そしてついに別れの時が来た。今日この村を離れてバッタンバンへ行くことになっていた。シェムリアップへ行くことも考えたが、距離も遠いので、今回は行ったことのない街を訪ねてみることにし、ついでにそこから国境を越え、タイに戻り、知らない街を旅していくことも考えていた。これまで茶旅に時間を割いてきて、このような全く無目的、ノースケジュールの旅をする機会が減っていたので、良い時間が訪れそうだった。

 

移動手段はバスもあるようだったが、村の乗り合いタクシーを手配してもらう。村人は朝が早く、7時過ぎには車が迎えに来てしまい、名残を惜しむ間もなく、出発した。またいつかここに戻ってこようと、心の中で誓った。私は助手席に乗り、他の村人3人を後ろに乗せ、車は国道をひた走った。道はそれほど悪くなく、快適だった。道路脇に所々家があったが、概ね畑が広がっていた。

 

途中ガソリンスタンドでトイレ休憩したが、2時間後にはバッタンバンの街に入り、乗客は街中で次々に降りて行った。私はTさんがアレンジてくれたホテルに向かう。とても立派な大きな建物の前に車が停まり、乗車代10ドルを支払う。フロントで聞くと予約はないとのことだったが、Tさんの助手に連絡して、何とか宿泊できた。120ドルと格安料金だった。これもTさんのお陰。感謝。

 

3. バッタンバン
街歩き

部屋もとても立派なので、3日ぶりのお湯シャワーを浴びて寛ぐ。この街に関する知識は何もなく、何するという目的もないので、取り敢えずフロントで地図をもらい、街歩きに出た。すぐ近くに大きな川が流れており、その周辺には華人を中心にした商売人が店を構えている。これを見ても、ここが昔、川を中心とした交易で栄えていたことが想像できる。ここからプノンペン方面へ抜けられ、タイへもすぐに行ける、物資の集積地だったであろう。

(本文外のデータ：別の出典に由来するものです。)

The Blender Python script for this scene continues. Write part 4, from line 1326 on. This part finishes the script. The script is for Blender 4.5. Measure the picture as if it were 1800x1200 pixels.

お寺も多い。そこに漢字表記があり、華人がお参りしているのが分る。路面にテーブルが出ており、食事ができる場所があった(実はここは学校の裏手だったことが後でわかる)。フェンスの向こうから『なんか食べていきなよ』と声が掛かり、思わず座る。すると『すぐに雨が降るから』というではないか。その言葉通り、すぐに雨が激しく降り、路上から内側のテーブルに移動し、傘を持たない私は濡れずに済んだ。この店の女性は英語が話せて、外国人客も呼び込んでいるのだろう。ただお母さんの顔を見ても華人にしか見えない。この辺の商売上手はやはり華人の伝統だろう。クメール人はもっとのんびりしているはずだ。

 

甘く煮付けた豚肉が美味い。きゅうりの漬物、そして豚足の小皿まで登場し、ご飯をかき込んだ。何ともいい味を出しており、この街では飯には困りそうもないと分かって安心した。これに水代を加えて5000r130円)は、この付近の相場として妥当かどうかはわからないが、とても満足した。